Festival pays tribute to the golden age of cinema
EMRAH GÜLER
Festival on Wheels, Turkey’s veteran film festival of 23 years, has always been the epitome of a true festival. A pioneer in many respects, the festival has never been a mere screening of films, bringing cinema to remote parts of Turkey, introducing the lesser known gems from the world cinema to cinephiles, paying tribute to the works of auteurs, and blending different forms from music, dance and video art, even comics, with cinema.
While continuing to keep its traditional sections like World Cinema, Turkish Cinema and Short is Good strong, selection of shorts from a country each year, Festival on Wheels adds a pleasant twist to its rich program. Paying tribute to the silent era of cinema in its own unique way had now become another festival tradition.
In 2013, the opening film of the festival was Alfred Hitchcock’s silent film “Blackmail,” one of the 10 little-known silent films Hitchcock had made between 1925 and 1929 and of the nine that have been painstakingly restored by the British Film Institute in its “Hitchcock9” project. The screening in Ankara’s historic State Art and Sculpture Museum was accompanied by live music by pianist Hasan Ali Toker.
Last year, one of the great names in silent cinema, Buster Keaton was remembered on the 50th anniversary of his death with the screening of four of his most important shorts filmed in the early 1920s, again with live music accompaniment. And the year before that, at the 21st Festival on Wheels, the special screening of the restored version of German filmmaker Ewald André Dupont’s 1925 silent film “Varieté” (Jealousy) was shown with live music accompaniment from British pianist Stephen Horne and German percussionist Frank Bockius.

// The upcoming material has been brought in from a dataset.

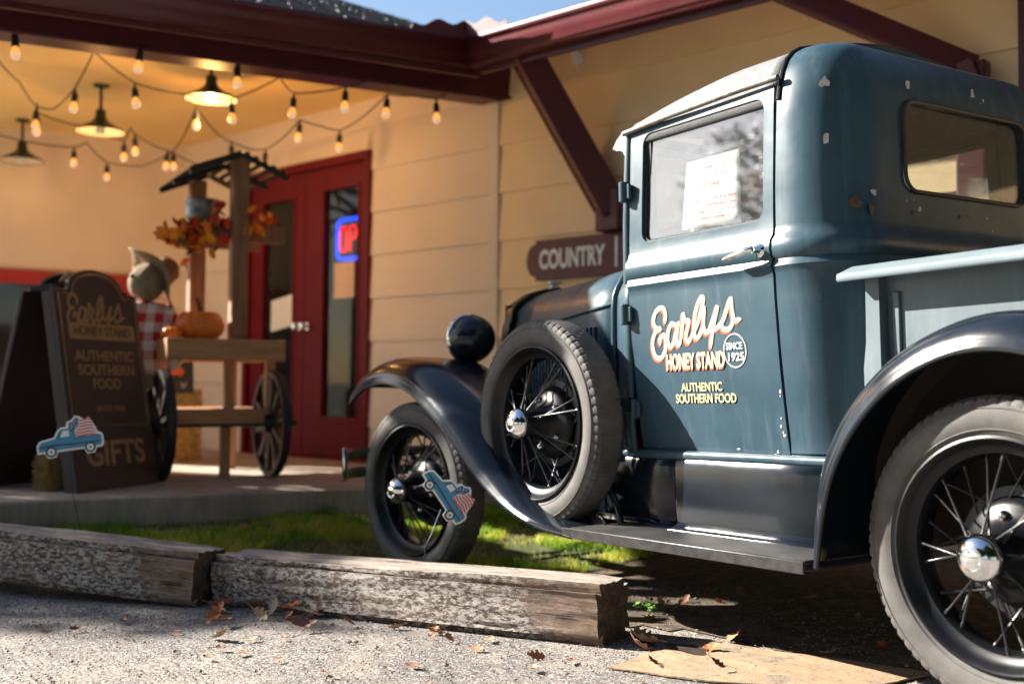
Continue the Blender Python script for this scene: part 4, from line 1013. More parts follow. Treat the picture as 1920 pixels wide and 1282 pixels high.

Live cinema and silent divas
This year’s Festival on Wheels will pay tribute to the golden age of cinema and silent cinema in two different sections. On the opening night of the festival at Ankara’s Contemporary Arts Center, Dec. 1 at 21:00, film will meet pantomime in “Live Cinema: Hollymood.”
The performance, what can be called a “live cinema,” will star pantomime artist Evelina Breedikytee, as she gets stuck in a film screen, incorporating scenes from American classics, ranging from Charlie Chaplin’s “Modern Times” to Hitchcock’s “Rear Window.” Hollymood, designed and directed by the Lithuanian artist Sandra Latanauskaite, will meet the festivalgoers with the support of the U.S. Embassy.
In “Silent Divas: Timeless and Rebellious,” two films, put together with the help of Elif Rongen Kaynakçı, a silent film curator at the EYE Film Museum in Amsterdam, will be accompanied by live music from the famous Turkish band Baba Zula. On Dec. 4, at 21:00, Italian director Mario Roncoroni’s 1915 film “Filibus: Mysterious Pirate of the Skies” will
be screened.
On Dec. 5 at 21:00, American production “The Spanish Dancer,” directed by Herbert Brenon in 1923 and restored by the EYE Film Museum in 2012, will be shown. Both films fill feature strong, against-the-grain female characters, hence the name of the section. Both films will be shown at the Contemporary Arts Center, with the support of the U.S. and Dutch embassies.
The Festival on Wheels will kick off on Dec. 1 in Ankara and will continue for a week, then heading off to the northern provinces of Sinop and Kastamonu.